La cuisine nordique, longtemps
associée à la rigueur protestante et au manque de diversité des denrées des
pays du nord, est aujourd’hui devenue une star internationale. Depuis1989, le concours Bocuse d’Or, qui est un véritable baromètre des cuisines du monde, a récompensé des
cuisiniers venant de Scandinavie à plusieurs reprises. La revue britannique Restaurant
a également fait des louanges de la cuisine nordique en classant le restaurant Noma à Copenhague comme le meilleur du monde en 2010,
2011, 2012 et 2014. Inspirés par le mouvement cinématographique Dogme95,
12 chefs cuisiniers des pays nordiques se sont réunis en 2004 pour définir les
principes d’une cuisine dite « la nouvelle cuisine nordique ». Selon
leur manifeste, cette cuisine est « pure, légère et simple ». Même si
le manifeste se prononce en faveur du bien-être animal et souligne l’importance
d’une nourriture écologiquement responsable, il ne recommande pourtant pas un
passage au végétarianisme.[1]
Dans un livre
publié en 2017, Karen Lykke Syse, ethnologue de l’Université d’Oslo, observe
que tous les chefs cuisiniers ayant signé le manifeste sont des hommes et que
le mouvement de la nouvelle cuisine nordique comporte une certaine idée de la
masculinité. Explorant l’image de l’homme nordique véhiculée par la presse culinaire,
elle résume cette idée de la manière suivante : “ Real men are concerned with local food and good
organic ingredients, and eat parts of the animal most other eaters tend to
avoid.”[2] Selon Karen Lykke Syse, les livres de cuisine et les revues culinaires présentent
les hommes nordiques comme des chasseurs, des pêcheurs et des cueilleurs qui
sous leurs tabliers de chef sont musclés, mal rasés et tatoués. Le respect de
l’animal passe selon ces cuisiniers par l’utilisation de toutes les parties de
la bête tuée. Le livre Hele bøffelen (Tout le buffle) publié par Joacim Lund
en 2015 est un exemple de ce mouvement de carnivores convaincus.[3]

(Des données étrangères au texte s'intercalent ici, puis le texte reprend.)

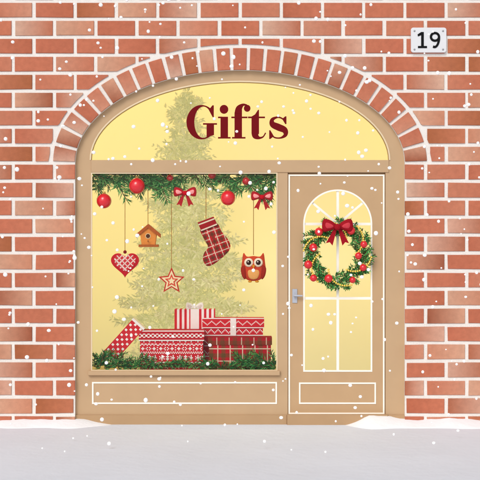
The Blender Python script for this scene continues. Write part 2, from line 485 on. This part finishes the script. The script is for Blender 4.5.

Estimant qu’il est possible de bien manger et en même temps de « sauver le
monde », Joacim Lund prône une consommation de l’animal « from
nose to tail ».
En guise
de conclusion, nous nous permettons de rappeler que les cuisiniers nordiques ne
sont pas tous des moustachus. Le journal norvégien Verdens Gang raconte l’histoire
d’une jeune norvégienne qui a mangé son cheval dont elle était obligée de se
séparer suite à un accident.[4]
Après avoir posté un message sur Facebook où elle a expliqué sa démarche, la
jeune femme a reçu de nombreuses répliques de la part de personnes qui condamnaient
son acte. Les réactions violentes s’expliquent probablement par une difficulté
d’accepter que l’on puisse manger un être cher, et aussi par le fait que le
cheval est une espèce qui se mange de plus en plus rarement dans les pays
occidentaux. Consciente d’avoir franchi un tabou, la norvégienne a maintenu que
pour elle, le fait de mettre son cheval à la casserole était une manière
responsable et écologique d’honorer l’animal. Comme l’aphorisme de Jean
Anthelme Brillat-Savarin cité dans le titre l’indique, notre manière de nous alimenter
est étroitement lié à notre identité et à la culture à laquelle nous
appartenons.[5]
Jørn Riseth
L’auteur est Maitre de langue de norvégien au Département d’études nordiques de l’université de Caen Normandie.
[1] Nordisk
Samarbeid. Nordisk køkkenmanifest. https://www.norden.org/no/node/2155
[2] Karen Lykke Syse. Looking the
beast in the eye. Re-animating Meat in Nordic and British food culture. P. 170.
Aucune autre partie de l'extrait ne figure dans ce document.